## BEGIN EXTRACTED RECORDS

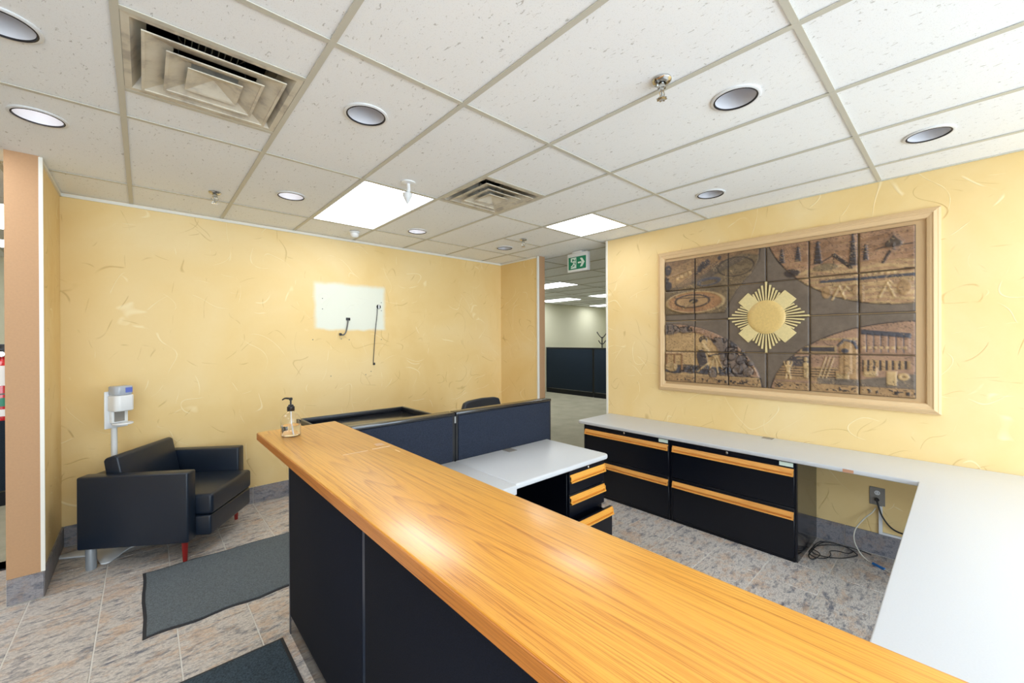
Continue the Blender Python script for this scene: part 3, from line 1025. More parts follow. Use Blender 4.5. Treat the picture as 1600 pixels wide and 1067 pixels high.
    for (x, y0_, y1_, w_) in ((3.38, .12, .52, .07), (3.76, .12, .52, .07), (4.18, .06, .66, .09), (4.90, .0, .80, .085), (5.12, .30, .70, .05)):
        put(ss(np.maximum(np.abs(U - x) - w_ * (.25 + .75 * (V - y0_) / (y1_ - y0_)), np.maximum(y0_ - V, V - y1_))), DARK * 1.05, .006, .8)
        for q in np.linspace(y0_ + .05, y1_, 6): put(ss(np.maximum(np.abs(V - q) - .008, np.abs(U - x) - .07)), BLUE * .9, .002)
    line((4.52, .48), (4.86, .84), w=.045, c=DARK); line((4.52, .48), (4.22, .66), w=.015, c=DARK); line((4.52, .48), (4.52, .8), w=.01, c=DARK)
    line((5.95, .42), (5.42, .44), (5.3, .48), w=.012, c=DARK * 1.2); line((5.62, .44), (5.44, .80), w=.03, c=DARK * 1.3)
    put(ss(ell(4.35, .78, .28, .10) + .04 * (n1 - .5)), OLIVE * 1.05, .005, .8); put(ss(ell(3.62, .82, .2, .12) + .08 * (n1 - .5)), DARK * 1.2, .004, .9)
    # suit-like pointed emblem
    put(ss(np.abs(U - 5.62) + np.abs(V - .34) * .8 - .21), PINK * .8, .003)
    put(ss(ell(5.56, .38, .085, .085)), DARK * .9 + OLIVE * .2, .004); put(ss(ell(5.69, .38, .085, .085)), DARK * .9 + OLIVE * .2, .004)
    put(ss(np.maximum((np.abs(U - 5.625) * 1.25 + (.36 - V) * .9) - .17, V - .38)), DARK * .9 + OLIVE * .2, .004); put(ss(bx(5.605, .4, 5.645, .52)), DARK, .004)
    line((4.25, 1.13), (6, 1.13), w=.035, c=BLUE * .8, dh=.004)
    line((4.35, 1.28), (5.55, 1.24), (5.6, 1.3), w=.018, c=CREAM, dh=.005)
    for x in np.arange(5.05, 5.7, .11): put(ss(bx(x, 1.0, x + .06, 1.07)), CREAM, .004)
    for x in (4.62, 5.52): line((x - .14, 1.62), (x, 1.28), (x + .12, 1.62), w=.02, c=CREAM, dh=.005); line((x - .08, 1.48), (x + .07, 1.48), w=.012, c=CREAM, dh=.004)
    line((4.68, 1.5), (4.76, 1.3), (4.86, 1.45), w=.016, c=CREAM, dh=.004); line((5.06, 1.3), (5.06, 1.7), w=.025, c=TAN, dh=.004)
    for x, r_q in ((4.36, .13), (5.82, .15), (4.95, .1)): put(ss(ell(x, 1.42, r_q * .8, r_q * 1.2)), TAN * 1.05, .005, .8)
    # --- bottom left: cavern, miner with drill, rocks, cabin
    rock = np.abs(((vnoise(U, V, 5, 40, 2)) - .5)) * 2
    cavity = np.hypot(U - .55, (V - 3.35) * 1.25) - 1.25
    k = f_bl * ss(-cavity + .1 * (n1 - .5) * 3, .06) * ss(V - 3.72)
    put(k, BLUE * .8 + TAN * .35, .010, .9)
    put(k * ss(rock - .10, .06), DARK, -.008)
    k = f_bl * ss(-(bl - .0), .02) * ss(bl - .25, .05); put(k * ss(V - 3.7) * (n1 > .48), PINK, .004); put(k * (np.abs(n1 - .5) < .03), DARK, -.004)
    k = f_bl * ss(np.abs(V - 3.62 + .1 * n1) - .13, .05) * ss(U - 2.0); put(k, BLUE * .85, .006, .9); put(k * ss(rock - .12, .06), DARK, -.005)
    for q in ((0.0, 3.05, .62, 3.10), (.02, 3.05, .09, 3.6), (.55, 3.05, .62, 3.6), (.3, 3.1, .36, 3.6)): put(ss(bx(*q)), TERRA * .8, .005)
    put(ss(ell(.22, 3.52, .2, .13) + .1 * (n1 - .5)), CREAM * .8, .005, .9)
    put(ss(ell(1.26, 2.62, .13, .12)), DARK * 1.4, .008); put(ss(ell(1.30, 2.70, .08, .09)), CREAM, .003)
    put(ss(seg(1.2, 2.84, 1.3, 3.0, .13, .14)), CREAM * .95, .010); put(ss(seg(1.2, 3.1, 1.28, 3.45, .16, .14)), DARK * 1.3 + BLUE * .2, .008)
    line((1.28, 2.86), (1.5, 3.1), (1.75, 3.06), w=.045, c=CREAM, dh=.008); line((1.45, 3.12), (2.0, 2.98), w=.03, c=DARK * 1.4, dh=.008)
    for q in (((1.7, 3.1), (1.1, 3.62)), ((1.6, 3.1), (1.45, 3.62)), ((1.62, 3.12), (1.72, 3.62)), ((1.66, 3.1), (1.85, 3.5))): line(*q, w=.022, c=CREAM, dh=.006)
    for (x, y, a_) in ((1.55, 3.66, .16), (2.1, 3.1, .14), (2.35, 3.2, .15), (2.25, 3.5, .16), (2.55, 3.55, .16), (2.0, 3.55, .12), (2.62, 3.3, .1), (1.95, 3.3, .1), (2.45, 2.95, .1), (2.15, 2.75, .12)):
        put(f_bl * ss(ell(x, y, a_, a_ * .75, x) + .05 * (n1 - .5)), BLUE * .7 + TAN * .4 * ((x * 7) % 1), .008, .9); put(f_bl * ss(np.abs(ell(x, y, a_, a_ * .75, x)) - .012), DARK, -.004)
    # --- bottom right: works building, machinery, bins, figures
    put(f_br * ss(np.abs(V - 2.62) - .025) * ss(3.9 - U) * ss(U - 5.0), CREAM * .85, .004)
    top = 2.42 + .20 * (U - 4.9) ** 1.0 * .6
    k = f_br * ss(np.maximum(np.maximum(5.02 - U, U - 5.9), np.maximum(top - V, V - 2.95))); put(k, PINK * 1.05, .004); put(k * (np.abs((U * 7.5) % 1 - .5) < .14), BLUE * 1.0 + PINK * .2, -.003)
    k = f_br * ss(np.maximum(np.maximum(5.02 - U, U - 5.92), np.abs(V - top) - .06)); put(k, BLUE * .75, .004)
    for x in np.arange(5.06, 5.85, .105): put(ss(bx(x, 2.80, x + .06, 2.86)), CREAM, .003)
    put(f_br * ss(bx(3.80, 2.80, 4.56, 2.98)), CREAM * .8, .003); put(f_br * ss(bx(3.84, 2.83, 4.52, 2.95)), DARK * 1.3, -.002)
    for v_ in (2.86, 2.90): put(ss(bx(3.84, v_, 4.52, v_ + .012)), BLUE, .002)
    for q in ((4.62, 2.62, 4.86, 3.5), (4.72, 2.74, 4.98, 3.62)): put(f_br * ss(bx(*q)), TAN * 1.02, .006, .8)
    line((4.6, 2.78), (4.72, 2.64), (4.9, 2.68), (4.97, 2.85), w=.03, c=BLUE, dh=.004); put(ss(ell(4.74, 2.92, .08, .06)), BLUE * .8, .004)
    put(f_br * ss(bx(3.28, 3.06, 4.0, 3.34)), DARK * 1.45 + BLUE * .2, .004, .4)
    k = f_br * ss(bx(3.2, 3.34, 4.6, 3.72)); put(k, TAN, .002); put(k * (np.abs((V * 14) % 1 - .5) < .12), DARK * 1.4, -.002)
    for q in (4.34, 4.42, 4.50): line((q, 3.08), (q - .16, 3.64), w=.014, c=CREAM * .9, dh=.005)
    for x, y in ((4.68, 3.55), (5.2, 3.4)): put(ss(bx(x - .13, y - .10, x + .13, y + .10)), CREAM * .85, .008); put(ss(ell(x, y - .1, .13, .045)), TAN, .002); put(ss(ell(x, y + .1, .13, .045)), CREAM * .85, .004)
    k = f_br * ss(np.maximum(np.maximum(5.05 - U, U - 5.92), np.maximum(3.12 - V, V - (3.42 - .12 * (U - 5.0))))); put(k, TAN, .002); put(k * (np.abs((U * 9) % 1 - .5) < .12), DARK * 1.4, -.002)
    put(ss(ell(3.52, 3.24, .045, .05)), CREAM, .008); put(ss(seg(3.52, 3.34, 3.52, 3.48, .06, .045)), CREAM, .008); line((3.5, 3.48), (3.46, 3.68), w=.022, c=CREAM, dh=.006); line((3.54, 3.48), (3.57, 3.68), w=.022, c=CREAM, dh=.006)
    line((3.46, 3.34), (3.42, 3.22), w=.018, c=CREAM, dh=.006); line((3.58, 3.34), (3.62, 3.22), w=.018, c=CREAM, dh=.006)
    put(ss(ell(3.93, 3.14, .05, .06)), CREAM * .9, .008); put(ss(seg(3.93, 3.28, 3.93, 3.6, .065, .05)), CREAM * .9, .008)
    put(f_br * ss(-(V - (3.62 - .20 * np.clip(U - 5, 0, 1)))) * ss(4.15 - U) * ss(V - 3.80), TAUPE * 1.1, .001)
    put(ss(bx(5.50, 3.38, 5.68, 3.72)), CREAM * .95, .006); put(ss(ell(5.80, 3.50, .10, .085)), CREAM, .006); put(ss(ell(5.80, 3.50, .035, .03)), TAN * .7, -.004)
    # bottom frieze
    k = ss(-(V - 3.78)) * ss(np.minimum(U - 2.78, 3.2 - U) * 1.0 * np.where((U > 2.78) & (U < 3.2), 1, -1) * 0 + np.where((U > 2.78) & (U < 3.2), 1.0, -1.0))
    put(k, TAN, .001, .7); put(ss(np.abs(V - 3.78) - .01) * k, DARK, -.003)
    put(k * (vnoise(U, V, 16, 77, 2) > .60) * ss(np.abs(V - 3.88) - .06), DARK * 1.1, .004)
    # tool-drawn contour scoring over the scenes
    sc_ = f_tl + f_tr + f_bl + f_br
    ctr = np.abs(((vnoise(U * .8, V * 2.2, 3, 60, 3) * 13) % 1) - .5)
    k = np.clip(sc_, 0, 1) * ss(ctr - .07, .08) * (n3 > .42)
    put(k * .6, DARK * 1.1, -.0015)
    ctr = np.abs(((vnoise(U * 1.2, V * 1.2, 4, 90, 2) * 9) % 1) - .5)
    put(np.clip(sc_, 0, 1) * ss(ctr - .05, .06) * (n1 > .5) * .5, CREAM * .9, .0015)
    eg = np.minimum.reduce([U % 1, 1 - U % 1, V % 1, 1 - V % 1])
    put(ss(eg - .012, .02) * .8, DARK * .6, 0)
    return h, np.clip(col * (.66 + .40 * n1[..., None]), 0, 1)


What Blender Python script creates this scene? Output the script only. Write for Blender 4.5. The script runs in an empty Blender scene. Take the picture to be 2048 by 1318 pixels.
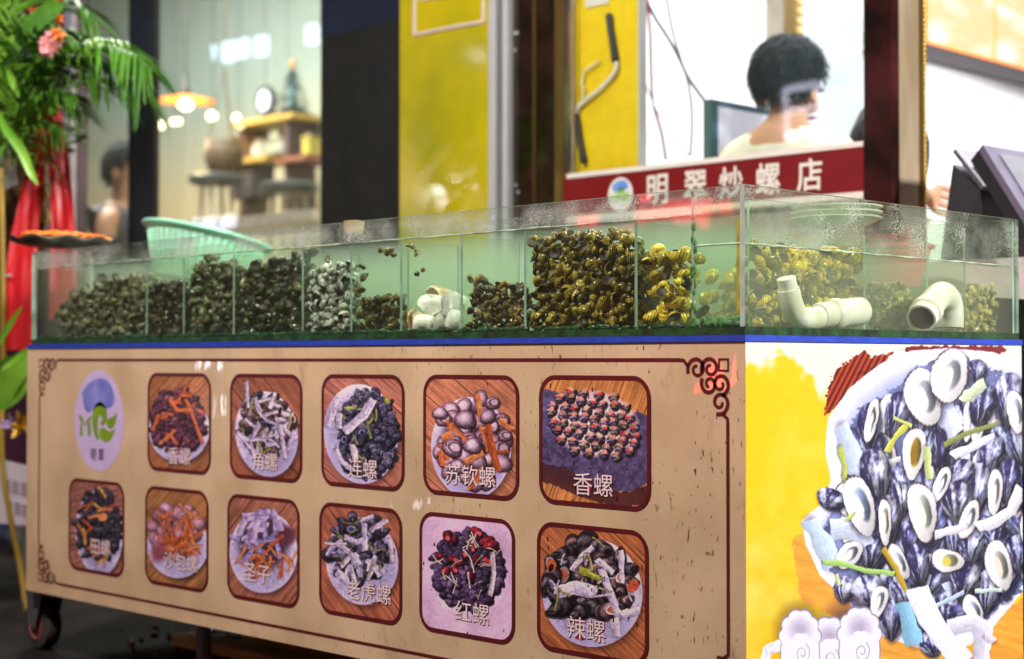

## END EXTRACTED RECORDS

**WHAT YOU WILL DO**
Search the records for the word "picture". Copy every line that has it.

**RESPONSE FOR THIS EXERCISE**
Continue the Blender Python script for this scene: part 3, from line 1025. More parts follow. Use Blender 4.5. Treat the picture as 1600 pixels wide and 1067 pixels high.
What Blender Python script creates this scene? Output the script only. Write for Blender 4.5. The script runs in an empty Blender scene. Take the picture to be 2048 by 1318 pixels.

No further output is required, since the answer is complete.